Proposal 1: Working groups should be scoped to a specific task or problem rather than a general area.

Currently working groups are focused on a fairly general area. We propose that the scope of working groups be limited to a specific problem or technology.

7 Comments

  1. I'm starting to warm up to Hart's characterization as a Task Force rather than a Working Group. I would also like to see that we scope the lifetime.

  2. Mic gave a great example of what I think a task force should be this morning.  Imagine a group of people across projects wanted to investigate shared consensus.  They could create a task force whose stated goal was to investigate the possibility of creating a lab for shared consensus.  The project would be time-limited and the ideal goal would be to actually come out with starter code for a consensus lab.  If it worked, great, if it didn't, that's OK too, but it would be over relatively quickly either way and things wouldn't drag on forever.

  3. Agreed, but IMO, the creation of such should not be something requiring TSC approval. I do think that it should warrant notice to the TSC mailing list, and have a Wiki page as this does. I also think that it should report its progress and conclusions, but that shouldn't add significant process overhead as to be a disincentive.

    1. I definitely see your point... And frankly, I think we're really just proposing that we formalize "task force". Though I think, to echo Shawn Amundson it would be good to have formal documentation & tracking.

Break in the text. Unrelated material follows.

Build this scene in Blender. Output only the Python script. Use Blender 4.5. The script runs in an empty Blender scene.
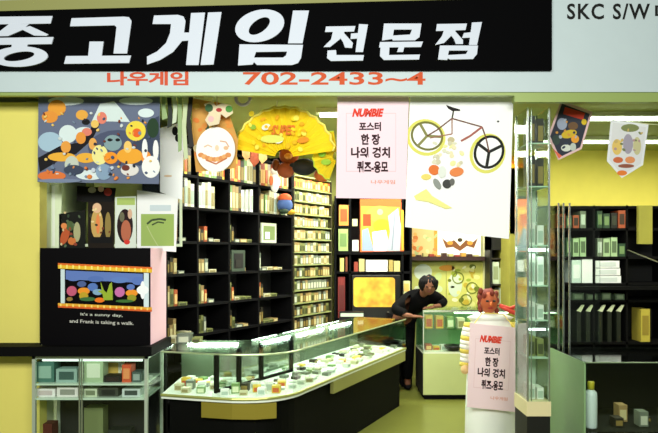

Think "report out" from a completed task force.

      And... Just to provoke discussion... It seems to me that there is a big difference between an HL Labs project where the lab owner is really doing a single, one-time dump of code and a Labs project that is intended to be multi-organization pre-work for either a full fledged project or some new component of an existing project. FPC, for example, is being run with a very specific eye towards creating something that enhances Fabric (could be rolled into Fabric, could be a sub-project, could be a separate maintained component). I think URSA is another great example. 

      There is a clear difference between resource requirements for something like Ursa and FPC (where we actively use or want to use all the facilities that are normally given only to a full-fledged project). TSC approval could be given for limited time access to those resources.

      Finally... i think WGs like this could be the "technical" tool for the TSC. Again... thinking of a more formalized task force, a TSC that was acting "intentionally" might identify a gap (e.g. a common standard for externalizing ledger state) and create a task force to address that gap. 

      Bottom line for me... WGs go away. The discussion part moves into more lightweight SIGs. The operational part becomes a better documented, single purpose/well-focused task force.

      1. +1 to this.

        As an aside, we should probably "garden" the labs more.  If they don't get any updates over a certain amount of time, then we should take some action to indicate this.

        Mic correctly points out some of the issues we had with Ursa as a lab.  We had a lot of communication and wanted proper communication and meeting channels.  We were (probably illegally, at least according to the rules at the time) given a chat channel and a meeting slot.  We used the labs email list, and this only worked because we were really the only people that used it.  Giving other "active" labs the tools to do this would be a very useful thing, in my opinion. 

        "Bottom line for me... WGs go away. The discussion part moves into more lightweight SIGs. The operational part becomes a better documented, single purpose/well-focused task force."

        I agree 100%.  

        I'll point this out though:  well-run discussion groups would be likely spawn some of these new task forces.

        1. To this point. Should we just have one proposal which is that working groups go away? I think, if we do that, we probably need to create a more substantial description of a task force. 

          Or we just turn working groups into a focused task force?


  4. I think that the gardening of the Labs should be the function of the Stewards, no? To Mic's point, I tend to agree that there is most definitely a spectrum of Labs projects ranging from single author tool/utility/sample to collaborative experimentation that might start to grow legs and arms. Projects like FPC probably should graduate to incubation when there is clear sense that there is a growing interest and community of contributors that span more than one company.